La loi, dont l’initiative revient au parti souverainiste de M. Orban, prévoit que « la pornographie et les contenus qui représentent la sexualité ou promeuvent la déviation de l’identité de genre, le changement de sexe et l’homosexualité ne doivent pas être accessibles aux moins de 18 ans ».
Une déclaration, soutenue à l’heure actuelle par quinze Etats membres, a appelé la Commission à agir après l’adoption de ce texte, le 15 juin, à Budapest. La présidente de la Commission européenne, Ursula von der Leyen, a qualifié mercredi de « honte » cette loi.

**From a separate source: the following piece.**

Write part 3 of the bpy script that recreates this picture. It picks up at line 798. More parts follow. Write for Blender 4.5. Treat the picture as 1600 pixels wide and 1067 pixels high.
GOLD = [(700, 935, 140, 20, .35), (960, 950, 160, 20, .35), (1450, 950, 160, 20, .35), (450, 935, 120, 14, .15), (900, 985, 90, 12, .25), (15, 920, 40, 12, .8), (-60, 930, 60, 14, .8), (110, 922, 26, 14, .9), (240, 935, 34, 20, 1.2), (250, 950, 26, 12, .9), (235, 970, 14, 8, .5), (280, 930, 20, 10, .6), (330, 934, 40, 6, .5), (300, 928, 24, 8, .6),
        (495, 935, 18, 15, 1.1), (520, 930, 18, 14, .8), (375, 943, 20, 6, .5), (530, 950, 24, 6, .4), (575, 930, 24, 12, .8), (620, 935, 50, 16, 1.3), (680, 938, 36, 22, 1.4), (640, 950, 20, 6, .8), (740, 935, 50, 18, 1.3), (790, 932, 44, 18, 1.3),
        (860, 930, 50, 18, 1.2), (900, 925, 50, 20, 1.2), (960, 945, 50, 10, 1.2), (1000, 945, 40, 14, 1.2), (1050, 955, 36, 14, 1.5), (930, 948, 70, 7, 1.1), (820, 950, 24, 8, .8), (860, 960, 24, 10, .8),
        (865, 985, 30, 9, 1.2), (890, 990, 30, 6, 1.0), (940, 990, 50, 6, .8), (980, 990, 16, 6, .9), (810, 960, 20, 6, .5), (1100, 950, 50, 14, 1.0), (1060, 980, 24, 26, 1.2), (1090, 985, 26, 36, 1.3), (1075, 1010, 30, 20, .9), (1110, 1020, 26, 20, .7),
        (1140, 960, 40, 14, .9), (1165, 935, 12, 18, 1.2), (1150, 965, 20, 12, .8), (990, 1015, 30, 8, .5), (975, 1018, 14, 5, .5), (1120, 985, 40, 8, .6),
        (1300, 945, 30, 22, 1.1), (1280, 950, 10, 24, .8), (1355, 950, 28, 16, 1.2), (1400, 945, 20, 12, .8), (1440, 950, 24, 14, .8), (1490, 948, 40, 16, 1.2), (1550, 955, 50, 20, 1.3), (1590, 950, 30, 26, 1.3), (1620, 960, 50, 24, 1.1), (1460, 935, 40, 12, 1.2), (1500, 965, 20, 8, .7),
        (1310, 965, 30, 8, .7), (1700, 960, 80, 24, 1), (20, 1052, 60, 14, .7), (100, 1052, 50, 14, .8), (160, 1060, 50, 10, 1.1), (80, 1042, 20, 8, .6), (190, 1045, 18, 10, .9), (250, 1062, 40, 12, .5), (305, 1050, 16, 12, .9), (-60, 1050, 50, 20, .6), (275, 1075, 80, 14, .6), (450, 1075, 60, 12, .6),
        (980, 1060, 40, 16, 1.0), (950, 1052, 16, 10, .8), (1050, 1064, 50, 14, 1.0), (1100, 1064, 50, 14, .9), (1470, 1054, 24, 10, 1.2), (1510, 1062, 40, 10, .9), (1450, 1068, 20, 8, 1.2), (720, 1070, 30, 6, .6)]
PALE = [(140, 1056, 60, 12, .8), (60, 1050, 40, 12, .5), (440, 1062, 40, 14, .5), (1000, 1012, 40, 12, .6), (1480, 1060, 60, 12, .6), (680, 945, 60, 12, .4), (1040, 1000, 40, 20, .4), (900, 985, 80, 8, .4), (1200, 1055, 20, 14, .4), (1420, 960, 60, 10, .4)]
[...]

Bruxelles enverra une lettre à Budapest pour exprimer ses « préoccupations » sur le plan légal avant son entrée en vigueur.
« La déclaration de la présidente de la Commission européenne est une honte », a répété à trois reprises le gouvernement dans un communiqué mercredi, reprenant ainsi les termes de la chef de l’exécutif européen. Les commentaires de Mme von der Leyen sont « basées sur de fausses accusations », a affirmé le gouvernement du souverainiste Viktor Orban. La loi qui interdit la « promotion » de l’homosexualité auprès des mineurs « protège les droits des enfants, garantit les droits des parents et ne s’applique pas à l’orientation sexuelle des plus de 18 ans : elle ne contient donc pas d’éléments discriminatoires », argue-t-il. Et de dénoncer « une opinion politique biaisée, sans qu’une enquête impartiale n’ait été menée au préalable ».
Viktor Orban, qui a promis l’instauration d’une « nouvelle ère » culturelle illibérale, a durci au fil des ans la législation contre les personnes lesbiennes, gays, bisexuels et transgenres.